Chicago does Chicago. It does its own thing; it withers criticism and continues moving to it's own beat
and that’s something I’m able to find merit in, and more importantly, enjoy.











Part 1: Echo Park

Monday, October 26, 2009

...To accomplish this project, I plan on visiting several neighborhoods that are currently in differing stages of gentrification. And while several neighborhoods are currently in the throes of gentrification (or were, pre-recession), I’ve decided to begin with what is perhaps the current hot-spot of such neighborhoods: Echo Park

Echo Park, or EP as I like to call it, is without doubt LA’s quintessential (ongoing) gentrification case. The old-time bastion of Latino culture located NW of Downtown and home to the famous Dodger Stadium is prized for its authentic grittiness and street culture, gorgeous hillside vistas, charming cottages, central location as well as being home to one of the finer parks in the city. For these reasons, combined with the rising cost of real estate, it comes to little surprise that gentrification would continue its eastward march along Sunset.

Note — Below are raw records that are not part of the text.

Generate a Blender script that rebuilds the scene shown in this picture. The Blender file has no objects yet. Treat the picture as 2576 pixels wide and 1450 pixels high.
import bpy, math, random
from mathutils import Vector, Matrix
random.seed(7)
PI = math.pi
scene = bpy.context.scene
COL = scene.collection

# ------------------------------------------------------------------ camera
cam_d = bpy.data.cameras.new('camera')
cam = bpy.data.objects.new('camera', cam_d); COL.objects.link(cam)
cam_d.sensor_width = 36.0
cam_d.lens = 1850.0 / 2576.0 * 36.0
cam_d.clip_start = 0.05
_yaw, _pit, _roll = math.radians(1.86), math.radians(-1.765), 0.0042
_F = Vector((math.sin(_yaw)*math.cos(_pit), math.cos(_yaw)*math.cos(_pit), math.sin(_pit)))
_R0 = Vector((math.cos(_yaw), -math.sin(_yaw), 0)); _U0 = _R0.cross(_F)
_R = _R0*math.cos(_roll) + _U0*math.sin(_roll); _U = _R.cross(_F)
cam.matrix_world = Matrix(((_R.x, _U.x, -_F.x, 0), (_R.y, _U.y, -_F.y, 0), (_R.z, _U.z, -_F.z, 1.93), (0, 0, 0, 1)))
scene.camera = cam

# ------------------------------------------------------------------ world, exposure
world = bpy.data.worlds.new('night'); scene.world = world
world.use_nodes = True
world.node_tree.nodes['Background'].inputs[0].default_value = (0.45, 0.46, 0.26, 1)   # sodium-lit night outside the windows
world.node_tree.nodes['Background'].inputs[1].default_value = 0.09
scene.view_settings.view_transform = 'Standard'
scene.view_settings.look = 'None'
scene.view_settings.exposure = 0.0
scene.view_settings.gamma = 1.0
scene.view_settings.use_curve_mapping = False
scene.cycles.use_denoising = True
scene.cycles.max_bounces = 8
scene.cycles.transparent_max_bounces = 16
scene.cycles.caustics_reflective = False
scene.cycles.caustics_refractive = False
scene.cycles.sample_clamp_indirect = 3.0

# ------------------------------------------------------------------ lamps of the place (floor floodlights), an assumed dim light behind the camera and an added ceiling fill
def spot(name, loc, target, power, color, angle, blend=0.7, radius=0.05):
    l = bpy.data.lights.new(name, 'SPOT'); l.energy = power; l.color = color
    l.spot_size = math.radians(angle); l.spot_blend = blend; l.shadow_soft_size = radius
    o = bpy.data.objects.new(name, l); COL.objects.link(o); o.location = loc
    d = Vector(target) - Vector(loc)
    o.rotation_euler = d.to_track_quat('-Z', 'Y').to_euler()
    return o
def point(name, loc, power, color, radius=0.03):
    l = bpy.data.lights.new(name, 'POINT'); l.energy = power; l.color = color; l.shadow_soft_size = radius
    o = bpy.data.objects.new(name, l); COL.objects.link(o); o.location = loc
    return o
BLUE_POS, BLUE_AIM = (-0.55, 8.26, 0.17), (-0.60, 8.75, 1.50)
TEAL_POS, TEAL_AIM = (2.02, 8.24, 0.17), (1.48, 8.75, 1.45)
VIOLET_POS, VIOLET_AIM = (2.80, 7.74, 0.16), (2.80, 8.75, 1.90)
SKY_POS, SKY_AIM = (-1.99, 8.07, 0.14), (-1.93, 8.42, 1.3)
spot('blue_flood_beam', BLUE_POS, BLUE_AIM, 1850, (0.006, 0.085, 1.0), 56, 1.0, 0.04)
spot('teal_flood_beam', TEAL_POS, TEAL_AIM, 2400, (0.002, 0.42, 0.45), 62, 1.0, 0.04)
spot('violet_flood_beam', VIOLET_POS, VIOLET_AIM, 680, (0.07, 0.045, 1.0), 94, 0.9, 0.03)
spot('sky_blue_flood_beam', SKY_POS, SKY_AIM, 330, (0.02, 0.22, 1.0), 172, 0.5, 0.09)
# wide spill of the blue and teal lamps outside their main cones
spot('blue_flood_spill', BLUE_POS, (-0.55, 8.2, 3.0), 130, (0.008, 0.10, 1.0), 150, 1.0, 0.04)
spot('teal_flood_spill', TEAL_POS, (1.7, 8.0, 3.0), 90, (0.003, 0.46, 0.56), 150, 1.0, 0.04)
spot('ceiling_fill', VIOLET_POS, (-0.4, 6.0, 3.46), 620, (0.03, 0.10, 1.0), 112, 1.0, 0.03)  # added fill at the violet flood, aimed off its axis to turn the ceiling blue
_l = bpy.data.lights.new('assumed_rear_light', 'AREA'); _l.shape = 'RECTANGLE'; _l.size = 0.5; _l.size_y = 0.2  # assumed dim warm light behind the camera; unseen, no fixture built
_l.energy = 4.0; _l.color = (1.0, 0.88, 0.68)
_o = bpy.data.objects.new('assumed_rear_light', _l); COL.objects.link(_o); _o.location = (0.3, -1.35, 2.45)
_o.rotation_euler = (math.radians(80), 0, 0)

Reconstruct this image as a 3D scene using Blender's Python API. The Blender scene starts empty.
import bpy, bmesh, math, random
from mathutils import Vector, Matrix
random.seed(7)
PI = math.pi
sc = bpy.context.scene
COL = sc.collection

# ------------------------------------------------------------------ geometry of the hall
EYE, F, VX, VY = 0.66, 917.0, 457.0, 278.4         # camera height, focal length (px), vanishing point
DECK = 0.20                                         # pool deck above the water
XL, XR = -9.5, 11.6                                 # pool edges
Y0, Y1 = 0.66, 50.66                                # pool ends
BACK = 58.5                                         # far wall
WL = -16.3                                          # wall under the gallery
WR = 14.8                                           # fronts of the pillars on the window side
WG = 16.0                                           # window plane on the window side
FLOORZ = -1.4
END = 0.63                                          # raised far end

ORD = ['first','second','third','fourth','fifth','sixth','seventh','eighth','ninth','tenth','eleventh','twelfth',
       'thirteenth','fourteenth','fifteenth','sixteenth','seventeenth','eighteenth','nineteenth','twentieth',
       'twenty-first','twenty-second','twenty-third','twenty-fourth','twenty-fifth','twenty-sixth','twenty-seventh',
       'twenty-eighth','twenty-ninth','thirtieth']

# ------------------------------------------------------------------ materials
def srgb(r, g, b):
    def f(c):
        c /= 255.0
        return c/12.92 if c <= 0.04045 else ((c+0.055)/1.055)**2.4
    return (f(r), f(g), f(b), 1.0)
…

As a neighborhood actively in the midst of redevelopment and major changes, it is one that is hotly-contested, with both sides staking out large claims of the barrio; north of Sunset, yuppie homeowners have snapped up and renovated cute Spanish adobes, while south of Sunset, hipsters pile in multifamily units with the existing Mexican population. And while the neighborhood is still overwhelmingly Hispanic, locals have already begun to view newcomers with mistrust and suspicion; cautious of their long-term plans for the neighborhood – for good reason, too.

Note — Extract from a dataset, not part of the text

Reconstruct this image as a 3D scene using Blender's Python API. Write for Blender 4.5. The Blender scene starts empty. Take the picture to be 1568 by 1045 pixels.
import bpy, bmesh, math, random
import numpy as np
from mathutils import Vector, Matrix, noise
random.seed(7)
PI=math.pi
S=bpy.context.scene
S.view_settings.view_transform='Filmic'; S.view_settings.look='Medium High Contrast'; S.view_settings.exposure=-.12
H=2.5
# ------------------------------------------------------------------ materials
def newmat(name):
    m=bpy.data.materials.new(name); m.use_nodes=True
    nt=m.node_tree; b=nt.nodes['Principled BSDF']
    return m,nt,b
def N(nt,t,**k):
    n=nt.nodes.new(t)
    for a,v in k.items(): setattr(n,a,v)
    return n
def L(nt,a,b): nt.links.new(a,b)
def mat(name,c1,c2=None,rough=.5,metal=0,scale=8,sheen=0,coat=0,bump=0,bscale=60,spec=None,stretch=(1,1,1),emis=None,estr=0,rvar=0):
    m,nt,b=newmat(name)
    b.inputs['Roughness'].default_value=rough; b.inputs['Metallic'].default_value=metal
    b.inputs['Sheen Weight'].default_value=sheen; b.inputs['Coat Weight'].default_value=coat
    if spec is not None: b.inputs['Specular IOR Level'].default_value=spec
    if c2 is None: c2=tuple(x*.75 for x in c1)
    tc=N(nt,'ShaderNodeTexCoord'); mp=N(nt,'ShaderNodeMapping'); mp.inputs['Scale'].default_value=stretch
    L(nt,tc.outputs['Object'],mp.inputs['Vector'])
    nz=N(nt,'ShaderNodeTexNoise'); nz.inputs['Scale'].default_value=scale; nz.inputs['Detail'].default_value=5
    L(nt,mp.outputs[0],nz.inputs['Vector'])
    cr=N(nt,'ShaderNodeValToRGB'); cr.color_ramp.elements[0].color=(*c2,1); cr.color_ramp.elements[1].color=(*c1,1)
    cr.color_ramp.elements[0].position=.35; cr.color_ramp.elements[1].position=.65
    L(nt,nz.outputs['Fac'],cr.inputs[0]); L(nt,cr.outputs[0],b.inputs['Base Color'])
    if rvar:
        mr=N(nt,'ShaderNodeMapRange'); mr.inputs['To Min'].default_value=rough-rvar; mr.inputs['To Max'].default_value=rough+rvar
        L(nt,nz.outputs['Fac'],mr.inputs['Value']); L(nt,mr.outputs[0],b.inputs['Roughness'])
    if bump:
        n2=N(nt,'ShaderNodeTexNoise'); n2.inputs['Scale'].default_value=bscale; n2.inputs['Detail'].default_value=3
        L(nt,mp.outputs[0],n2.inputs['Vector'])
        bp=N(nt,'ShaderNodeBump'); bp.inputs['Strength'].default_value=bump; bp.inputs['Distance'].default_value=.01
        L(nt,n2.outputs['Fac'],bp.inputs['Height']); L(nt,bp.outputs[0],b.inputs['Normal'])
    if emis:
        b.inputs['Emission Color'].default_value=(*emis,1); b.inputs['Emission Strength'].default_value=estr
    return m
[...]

Despite gentrification efforts having been hindered by the onset of the recession, Echo Park significantly gentrified – at least according to people in the area, who say more than 20% of the population now is white. Honestly, I have no clue as to what the current census counts are, and I’m hesitant to refer to old ones for the fact the census bureau is known for vastly under-counting urban areas. (That and the fact that neighborhoods heavy in immigrants (illegal or otherwise) by and large don’t take part in census counts). It is those immigrants, who, according to locals, are being chased out or wrongfully evicted from apartments by landlords in order make way for renovations and rent increases to appeal the new demographic. This change, while having been somewhat of a gradual process – albeit one that gains far more traction with the passing of each year – is quite surprising for a neighborhood, which until 8 years ago, was almost exclusively Hispanic.

Unlike some “up and coming” neighborhoods that, because of the frantic pace of gentrification, the neighborhood is neither it’s old – or new self, and instead plays an rather odd middle position. Chelsea, NY is an example of this; a neighborhood that is neither fully upscale and trendy, nor gritty and bohemian. Interestingly enough, despite its sense of transition, EP is true to its dual personalities, being both a ‘hip’ destination and proud Latino cultural center. It is these unique syntheses of old time Mexican culture and flavor, with that of the newer hipster arrivals’ that has propelled EP into the ranks of my favorite neighborhoods.

Its unique, sometimes uneasy existence between the new and old is manifested in various ways, with my favorite being the jarring contrasts and juxtaposition between their respective stores and hangouts. Overpriced clothing boutiques, swank coffee shops, eclectic niche stores, chic cafes, and of course, the ubiquitous trendy art galleries mesh with greasy taquerías, aromatic panaderías, tired laundromats and other, general stores. The result is the creation of a unique, one of a kind hybrid culture that has appealed to and drawn people from all walks of life.

Will the currently hamstrung gentrification efforts resume when the market picks up? Or will EP sour, reverting back to its original state? Whatever the outcome may be, I hope it remains a place where the sense of pride in the establishments, people and civic attitude keeping its great small town feel – and position as an oasis in this burgeoning city of 4,000,000.